Reviews

Yentl at Marylebone Theatre – review

The UK premiere of Kadimah Yiddish Theatre’s stage adaptation of Isaac Bashevis Singer’s short story runs until 12 April

Miriam Sallon

Miriam Sallon

| London |

12 March 2026

Amy Hack in Yentl
Amy Hack in Yentl, © Manuel Harlan

While Yentl is largely known as the 1983 Barbra Streisand musical, it actually began as a short Yiddish story by Isaac Bashevis Singer. Co-writers Gary Abrahams, Elise Esther Hearst and Galit Klas have gone to the same original text, hoping to tell a slightly different tale that resonates with a modern audience.

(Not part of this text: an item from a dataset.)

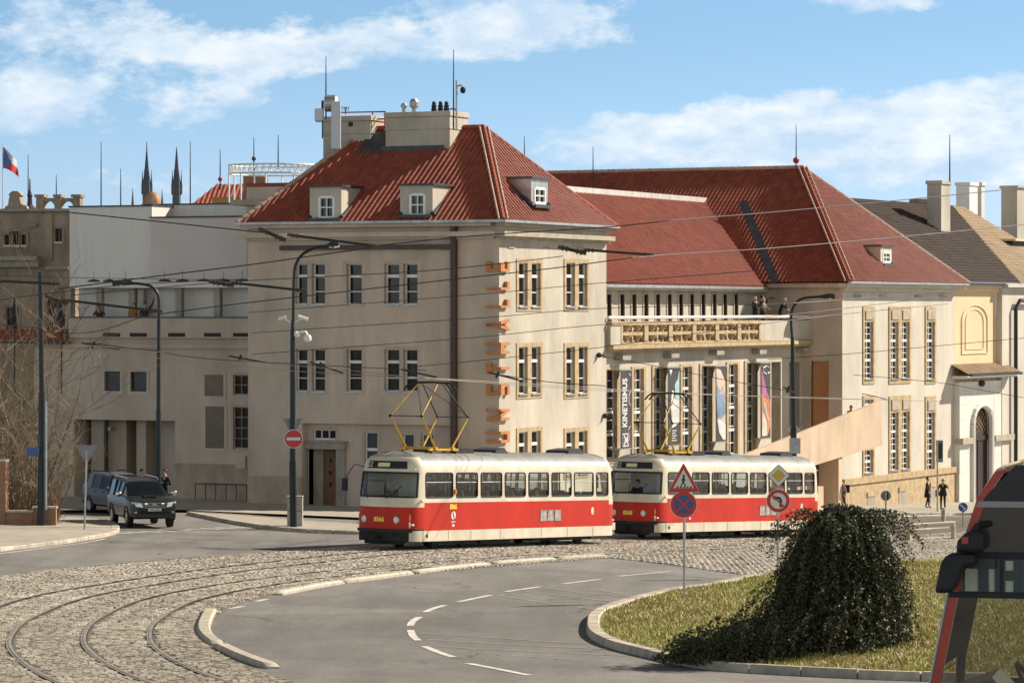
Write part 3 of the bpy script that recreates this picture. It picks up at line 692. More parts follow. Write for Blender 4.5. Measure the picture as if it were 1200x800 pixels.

Yentl is a woman trapped by history and culture who wants to do what men do: learn. Secretly educated by her father who then dies, Yentl dresses as a boy and runs away to a Yeshiva to continue her education. Hilarity and heartbreak ensue.

Evelyn Krape plays a ghostly narrator, part Shakespeare, part panto, talking the audience through the plot at length. Her cackles might suggest she’s the devil at Yentl’s shoulder; the “yetseh harah” tempting her to evil deeds. But ultimately she’s there to ensure the audience is following along. There’s something folktale-ish about Krape’s narration, and paired with the ghoulish make-up it feels like a theatrical nod to something. But it doesn’t quite come off, particularly as the whole cast is similarly made up, with no explanation.

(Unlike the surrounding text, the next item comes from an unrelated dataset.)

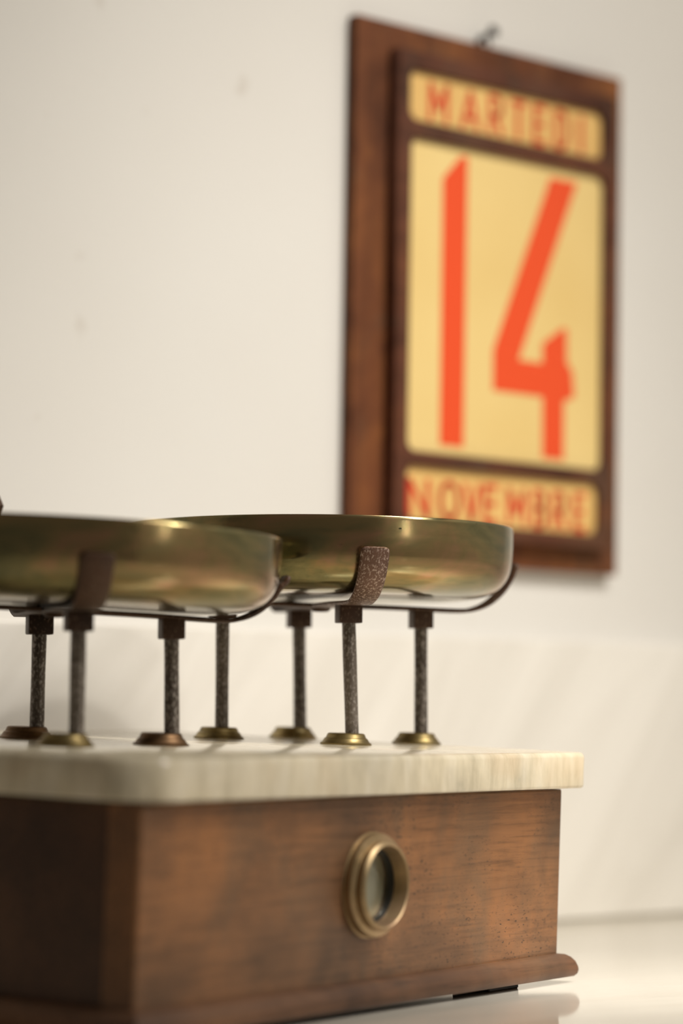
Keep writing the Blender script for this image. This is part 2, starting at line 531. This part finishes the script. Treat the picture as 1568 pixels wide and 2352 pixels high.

Ashley Margolis and Evelyn Krape in Yentl
Ashley Margolis and Evelyn Krape in Yentl, © Manuel Harlan

Amy Hack as Yentl and Ashley Margolis as Avigdor, Yentl’s study partner and crush, have great chemistry, both full of a naive energy and awkward playfulness. Genevieve Kingsford is charming enough as Hodes, although the writing lets her character down, left largely unfleshed. She appears to stand for all “ordinary” women of this time period, who had no head for learning and simply desired a husband and babies.

It’s a fun yarn, and the cast and crew are clearly trying to tell Yentl’s story in earnest. But perhaps because of the original short format, or perhaps because half the play is in Yiddish with English surtitles, there are so few moments in which someone isn’t explicitly explaining what’s happening. This is understandable given the audience has to contend both with the Yiddish and the many Jewish customs that are key to the plot. But if you’re going to make a short story a two-and-a-half-hour play, it’s going to need more subtext, less exposition.